October 28, 2005 2:26 PM  
Blogger Eric Lee said...

You're welcome! I'll give Pastor John a nudge.



October 28, 2005 2:28 PM  
Blogger Chris Burgwald said...

Eric's more well-read in RO than I am, so I'd defer to his list (it includes most of mine...), while making one addition: Radical Orthodoxy? A Catholic Enquiry edited by Laurence Paul Hemming was helpful to me in many ways.

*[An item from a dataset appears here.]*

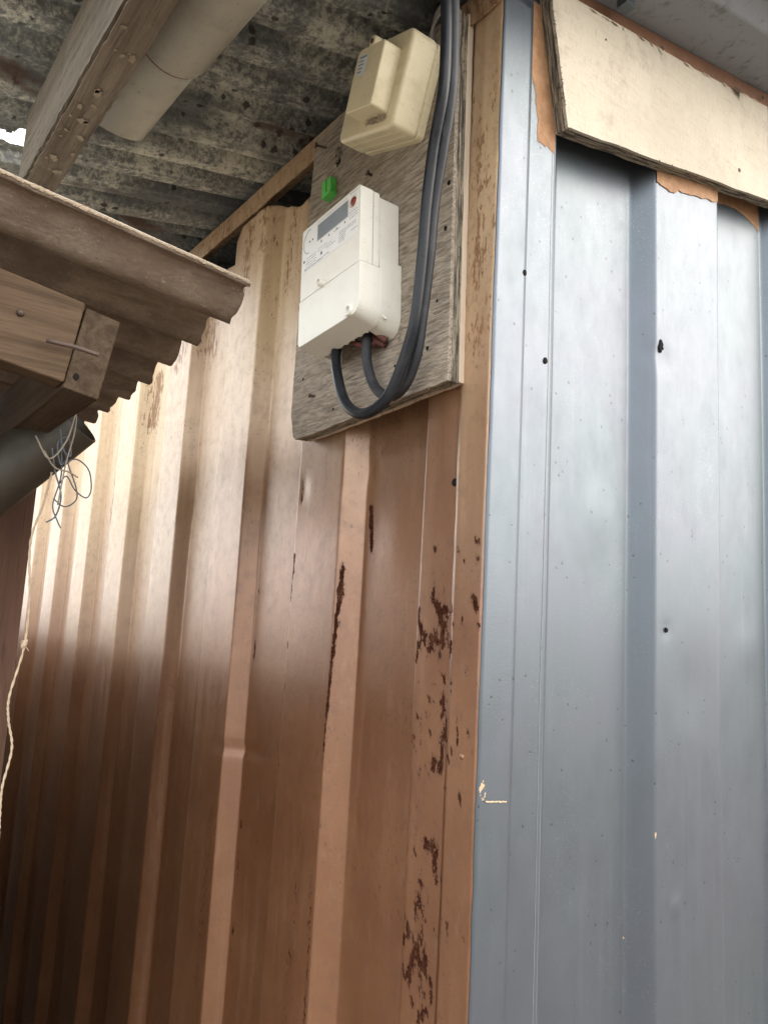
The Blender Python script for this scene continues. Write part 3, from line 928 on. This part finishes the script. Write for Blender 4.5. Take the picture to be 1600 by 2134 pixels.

As you know, David, I love Tracey Rowland's book in the series, but I don't think it's as good for understanding where RO is coming from and going... that's simply not it's intention, and she doesn't touch on it as much as some of the others in the series do.

My $.02.

October 28, 2005 2:34 PM  
Blogger Eric Lee said...

By the way, the 4 books that Pastor John assigned in his Radical Orthodoxy class earlier this summer are listed on the right column on his blog. The Hart book isn't officially RO, but he says a lot of the same stuff. Also, Milbank put a very nice blurb in praise of Hart on the back of that book.

John, any other suggestions? :)



October 28, 2005 5:16 PM  
Blogger David said...


Could you confirm the titles/authors of the four books that you mention above? I see his book, Asad's, Yoder's & Lodahl's. There is no book by Hart.

October 29, 2005 7:39 AM  
Blogger Chris Burgwald said...

David, it's the four books that are under "Current Reading Assignment": Smith's, Milbank's, Cunningham's, and Hart's. They're above Asad's and below Wright's. Maybe it's your browser.

October 29, 2005 9:53 AM  
Blogger David said...

I can't see any of the above books either at home or work. Could you give me the titles? For example, which books of Smith & Milbank? In regards to Conor Cunningham's book, it's the Genealogy of Nihilism correct? I also need the full name of Hart and his book as well. Thanks.

October 30, 2005 9:12 PM  
Blogger Scott said...

They are:

John Milbank, Theology and Social Theory

Conor Cunningham, Genealogy of Nihilism

David Bentley Hart, The Beauty of the Infinite

James K.A. Smith, Introducing Radical Orthodoxy

October 31, 2005 5:37 AM  
Blogger Eric Lee said...


Sorry I couldn't respond earlier -- I was gone all weekend with friends.

Scott's post above with the titles is correct.